Monday, Jul. 05, 1948

Gulliver in Context

THE PORTABLE SWIFT (601 pp.)--Edited by Carl Van Doren--Viking ($2).

The world of Lemuel Gulliver is one of the permanent and self-contained creations of literature. But it has a context, and the context enriches it. In reprinting Gulliver's Travels entire for this "portable" edition, Editor Van Doren has surrounded it with earlier and later examples of the prose of Jonathan Swift--a prose that for polished, deadly decorum and energy in satire no writer has ever equaled. Van Doren's introduction also supplies the chief facts about the battles --literary and political--in which Swift fought with all his gall.

Swift held politicians in scorn, but served two of them--the Tory Lords Bolingbroke and Oxford--so as to sway a kingdom. He despaired of mankind, but his friendships with Addison, Arbuthnot, Pope and Gay were among the happiest of the age. Women disgusted him, but he loved one woman all his life. Exiled from England to the deanery of St. Patrick's Cathedral in Dublin, he conquered, with Gulliver (1726), the world he wished to shame. And though he detested Ireland, he wrote so fiercely in her defense (in The Drapier's Letters and A Modest Proposal) that the Irish took off their hats when he passed in the street.

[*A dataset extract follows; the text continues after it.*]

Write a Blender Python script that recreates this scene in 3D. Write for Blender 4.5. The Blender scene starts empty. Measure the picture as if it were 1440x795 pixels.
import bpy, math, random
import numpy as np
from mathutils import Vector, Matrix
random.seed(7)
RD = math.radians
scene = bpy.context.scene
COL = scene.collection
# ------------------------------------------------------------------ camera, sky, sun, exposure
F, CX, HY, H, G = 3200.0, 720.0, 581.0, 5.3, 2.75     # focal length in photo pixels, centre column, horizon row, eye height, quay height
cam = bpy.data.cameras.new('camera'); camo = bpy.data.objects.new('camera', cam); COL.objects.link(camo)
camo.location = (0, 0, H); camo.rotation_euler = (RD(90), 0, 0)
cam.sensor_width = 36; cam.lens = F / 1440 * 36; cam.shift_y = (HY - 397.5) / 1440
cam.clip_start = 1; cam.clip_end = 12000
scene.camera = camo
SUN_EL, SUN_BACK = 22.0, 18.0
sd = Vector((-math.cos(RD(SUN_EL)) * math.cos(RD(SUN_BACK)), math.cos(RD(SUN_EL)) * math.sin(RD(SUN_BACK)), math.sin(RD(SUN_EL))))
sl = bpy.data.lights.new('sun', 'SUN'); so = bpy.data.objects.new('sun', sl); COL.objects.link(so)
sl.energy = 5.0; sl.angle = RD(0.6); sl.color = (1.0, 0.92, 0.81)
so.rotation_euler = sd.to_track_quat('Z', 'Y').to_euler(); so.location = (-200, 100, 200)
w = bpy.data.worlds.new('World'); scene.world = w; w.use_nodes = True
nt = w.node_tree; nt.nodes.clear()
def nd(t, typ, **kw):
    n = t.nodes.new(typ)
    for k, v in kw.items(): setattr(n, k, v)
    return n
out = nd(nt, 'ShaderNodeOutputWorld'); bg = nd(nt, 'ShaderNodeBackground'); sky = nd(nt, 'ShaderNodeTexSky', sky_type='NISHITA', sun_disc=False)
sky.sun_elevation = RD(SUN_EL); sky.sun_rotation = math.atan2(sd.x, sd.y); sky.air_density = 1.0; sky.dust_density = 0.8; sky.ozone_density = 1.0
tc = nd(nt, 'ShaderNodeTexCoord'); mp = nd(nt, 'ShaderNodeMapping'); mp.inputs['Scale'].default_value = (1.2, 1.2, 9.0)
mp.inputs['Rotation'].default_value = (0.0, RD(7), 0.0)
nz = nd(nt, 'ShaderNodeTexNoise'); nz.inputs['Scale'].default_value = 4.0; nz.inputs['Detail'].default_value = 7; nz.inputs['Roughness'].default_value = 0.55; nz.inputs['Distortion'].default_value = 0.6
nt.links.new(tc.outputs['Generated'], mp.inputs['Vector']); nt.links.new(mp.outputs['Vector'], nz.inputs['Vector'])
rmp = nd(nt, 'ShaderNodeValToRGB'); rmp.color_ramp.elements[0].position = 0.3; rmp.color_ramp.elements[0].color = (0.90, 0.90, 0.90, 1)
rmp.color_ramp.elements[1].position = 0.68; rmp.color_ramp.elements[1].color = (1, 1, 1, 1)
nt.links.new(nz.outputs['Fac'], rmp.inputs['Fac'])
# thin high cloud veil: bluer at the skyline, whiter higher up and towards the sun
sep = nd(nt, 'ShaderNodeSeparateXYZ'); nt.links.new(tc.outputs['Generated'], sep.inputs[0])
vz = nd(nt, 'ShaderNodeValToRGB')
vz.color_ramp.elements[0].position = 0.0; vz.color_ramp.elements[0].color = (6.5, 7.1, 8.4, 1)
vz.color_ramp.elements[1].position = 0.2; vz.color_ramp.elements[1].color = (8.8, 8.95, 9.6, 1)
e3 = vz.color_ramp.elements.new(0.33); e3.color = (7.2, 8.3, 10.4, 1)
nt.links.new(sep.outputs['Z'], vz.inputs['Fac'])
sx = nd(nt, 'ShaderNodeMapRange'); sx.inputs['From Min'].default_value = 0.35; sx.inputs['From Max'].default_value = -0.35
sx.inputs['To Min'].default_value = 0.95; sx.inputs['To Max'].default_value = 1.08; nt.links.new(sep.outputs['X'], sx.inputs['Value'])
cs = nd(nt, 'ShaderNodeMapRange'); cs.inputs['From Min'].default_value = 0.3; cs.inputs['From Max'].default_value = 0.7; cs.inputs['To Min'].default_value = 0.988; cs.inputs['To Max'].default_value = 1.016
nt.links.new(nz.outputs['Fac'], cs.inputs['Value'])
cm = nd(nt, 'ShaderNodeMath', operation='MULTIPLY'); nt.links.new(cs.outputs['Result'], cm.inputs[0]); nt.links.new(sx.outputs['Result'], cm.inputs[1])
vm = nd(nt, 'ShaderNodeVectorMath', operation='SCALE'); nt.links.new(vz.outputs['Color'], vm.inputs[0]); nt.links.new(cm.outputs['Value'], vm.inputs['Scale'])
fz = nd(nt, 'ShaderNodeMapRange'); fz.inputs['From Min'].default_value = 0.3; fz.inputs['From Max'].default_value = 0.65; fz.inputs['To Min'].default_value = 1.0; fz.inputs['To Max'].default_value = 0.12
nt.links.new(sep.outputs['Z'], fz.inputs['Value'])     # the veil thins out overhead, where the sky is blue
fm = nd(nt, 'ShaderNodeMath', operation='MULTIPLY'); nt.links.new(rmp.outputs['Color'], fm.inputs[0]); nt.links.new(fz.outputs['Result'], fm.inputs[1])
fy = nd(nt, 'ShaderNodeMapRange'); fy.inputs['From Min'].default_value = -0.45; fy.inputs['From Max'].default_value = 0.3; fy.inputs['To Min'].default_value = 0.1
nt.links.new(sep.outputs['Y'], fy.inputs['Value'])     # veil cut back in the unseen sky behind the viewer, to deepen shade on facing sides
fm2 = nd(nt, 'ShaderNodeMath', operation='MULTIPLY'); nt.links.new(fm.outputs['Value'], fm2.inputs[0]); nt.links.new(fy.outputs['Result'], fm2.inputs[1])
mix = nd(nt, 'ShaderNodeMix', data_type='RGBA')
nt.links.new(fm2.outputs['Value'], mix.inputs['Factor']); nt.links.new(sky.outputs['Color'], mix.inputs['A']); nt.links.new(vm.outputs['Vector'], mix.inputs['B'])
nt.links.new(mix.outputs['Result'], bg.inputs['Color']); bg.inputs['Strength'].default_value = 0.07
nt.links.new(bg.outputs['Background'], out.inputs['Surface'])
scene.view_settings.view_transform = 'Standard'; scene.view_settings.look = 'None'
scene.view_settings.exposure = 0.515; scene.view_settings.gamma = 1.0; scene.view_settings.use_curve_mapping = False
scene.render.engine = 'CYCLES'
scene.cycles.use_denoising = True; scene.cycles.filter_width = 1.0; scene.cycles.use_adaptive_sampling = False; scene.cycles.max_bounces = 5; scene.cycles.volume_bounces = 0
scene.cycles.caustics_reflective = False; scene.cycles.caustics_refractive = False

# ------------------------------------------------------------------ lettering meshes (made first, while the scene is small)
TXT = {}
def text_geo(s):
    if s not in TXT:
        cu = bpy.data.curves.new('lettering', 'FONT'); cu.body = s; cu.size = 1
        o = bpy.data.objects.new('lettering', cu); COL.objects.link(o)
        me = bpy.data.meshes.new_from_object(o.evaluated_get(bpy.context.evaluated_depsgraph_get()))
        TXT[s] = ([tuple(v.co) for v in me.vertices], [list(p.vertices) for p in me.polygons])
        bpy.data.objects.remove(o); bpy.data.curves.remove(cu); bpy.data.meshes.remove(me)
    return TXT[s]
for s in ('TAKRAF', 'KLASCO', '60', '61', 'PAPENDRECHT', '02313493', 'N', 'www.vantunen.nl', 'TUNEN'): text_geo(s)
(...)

Some of Swift's best letters and politer verses are included in this volume, and so is the proud Latin epitaph that he wrote for his tomb: ". . . ubi saeva indignatio ulterius cor lacerare nequit; abi viator et imitare si poteris strenuum pro virili libertatis vindicem . . ." W. B. Yeats, nearly 200 years later gave this inscription a great translation:

Swift has sailed into his rest; Savage indignation there Cannot lacerate his breast. Imitate him if you dare, World-besotted traveler; he Served human liberty.